4. A festa da Apresentação do Senhor (quando Jesus manifesta toda a sua existência como "consagrada ao Pai") é, de há 24 anos a esta parte, vivida por toda a Igreja como uma jornada de oração e agradecimento pela Vida Consagrada. Queremos, também nós, Diocese do Funchal, agradecer ao Pai a vida de tantos que (hoje como em toda a nossa história) são, por meio da sua consagração à vida dos conselhos evangélicos da pobreza, obediência e castidade, presença concreta do Reino.

Fiéis e felizes, os consagrados são sinal concreto que alimenta em nós a esperança - aquela virtude que apenas Deus pode colocar nos nossos corações e que, tantas vezes, o mundo contemporâneo recusa.

Para quem não possui outro horizonte senão o aqui e agora deste mundo, é muito difícil compreender a esperança e, com ela, a consagração, quer dizer: a entrega total ao serviço de Deus, de modo a que toda a existência seja sinal de uma plenitude que não é possível atingir neste nosso mundo, mas da qual, já podemos e devemos viver.

Sem outro horizonte de vida, sem a capacidade que a fé nos oferece de olhar mais longe, sem o horizonte de Deus, vemo-nos desesperados, inconstantes, inseguros.

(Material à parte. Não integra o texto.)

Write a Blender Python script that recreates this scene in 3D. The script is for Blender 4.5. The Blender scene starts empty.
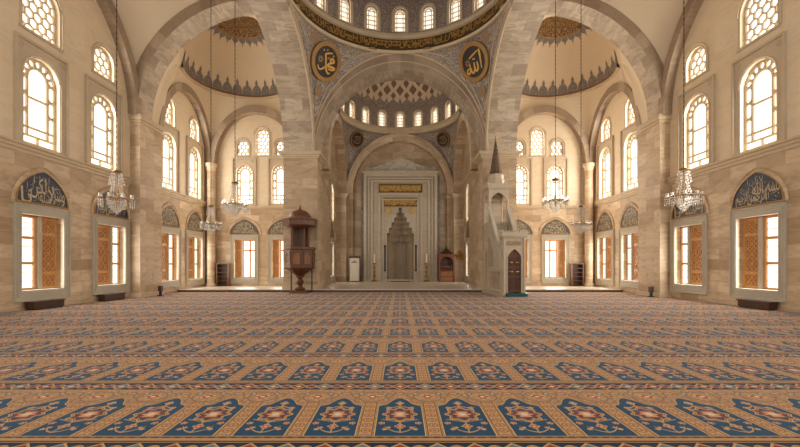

Resta-nos apenas o aqui e agora: o pouco que possuímos no momento, elevado à condição de ídolo, de substituto de um Deus a quem recusamos abrir as portas do coração.

Sem esperança e, por isso, sem fidelidade. Sem fidelidade e, por isso, sem felicidade - o mesmo é dizer: condenados às pequenas e pontuais satisfações do prazer momentâneo, sem nada que unifique, que dê sentido a uma existência.

"Fiéis e felizes?" - interroga o lema da Jornada de hoje. E todos, certamente, queremos responder: felizes porque fiéis; fiéis porque animados pela esperança que nos oferece a presença do Salvador, bem junto a nós, em nós mesmos. Fiéis porque certos do horizonte de vida eterna em que já vivemos, mas que se tornará plenitude quando contemplarmos Deus face a face.

Fiéis e felizes como o velho Simeão que, ao acolher nos braços o Messias esperado, pôde exclamar: "os meus olhos viram a salvação que oferecestes a todos os povos; luz para se revelar às nações, e glória de Israel, vosso povo".